EUR/USD:
Yesterday evening, representatives of the Federal Reserve - Goolsbee, Barkin, Mester - reinforced Fed Chair Jerome Powell's message from Wednesday about how early it was to lower rates before June. This appeared convincing after the release of data on increased claims for unemployment benefits. In addition, the minutes from the latest European Central Bank meeting suggested that the central bank is inclined to lower rates before the summer, as arguments in favor of considering a rate cut have strengthened. Market participants are expecting the first ECB rate cut in June, but it wouldn't be a shock if the ECB takes the first step earlier, at the upcoming meeting on April 11. Investor sentiment reflected this yesterday: S&P 500 -1.23%, yields on European short-term government bonds rose. The euro closed the day up by 1 pip, although it did increase by 40 pips during the day.

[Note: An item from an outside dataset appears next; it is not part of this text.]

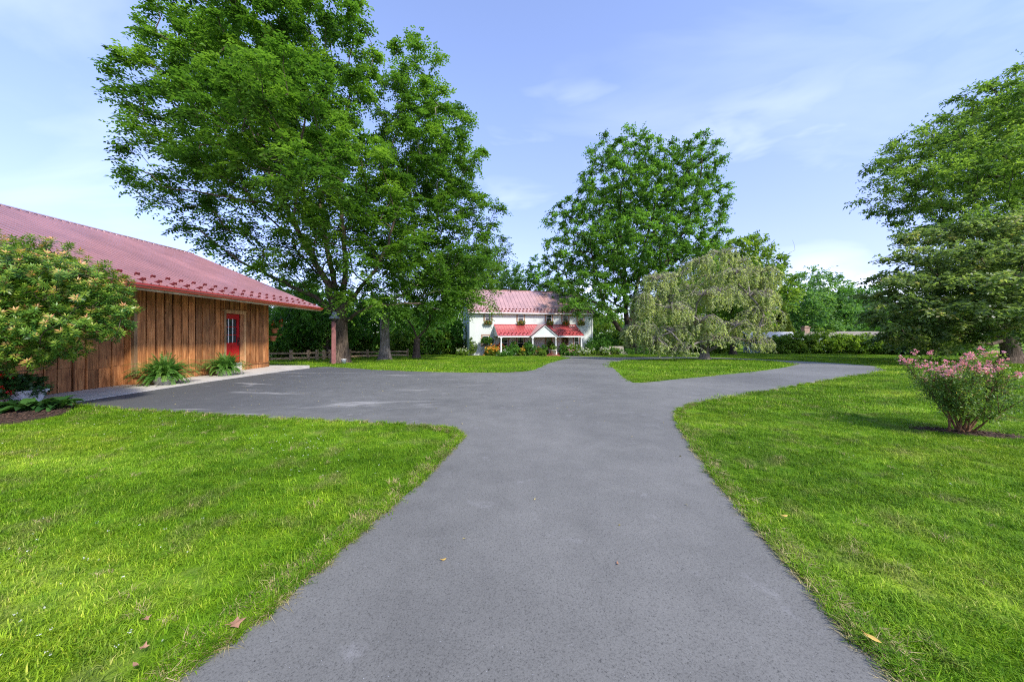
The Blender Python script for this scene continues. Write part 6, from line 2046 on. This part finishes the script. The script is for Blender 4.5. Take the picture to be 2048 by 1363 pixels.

On the daily chart, this rise looks like an unsuccessful attempt to reach the upper shadow of the MACD indicator line. Currently, the price is on the balance indicator line. The Marlin oscillator has not changed over the day, waiting for signals from adjacent markets in the downtrend territory. This technical picture indicates that the price intends to drop below the 1.0796 level.
On the 4-hour chart, the price quickly rose above the MACD line and will now try to return back just as quickly. The descending Marlin oscillator suggests this plan, dropping faster than it rose yesterday. We expect the price to consolidate below 1.0796 according to the main scenario.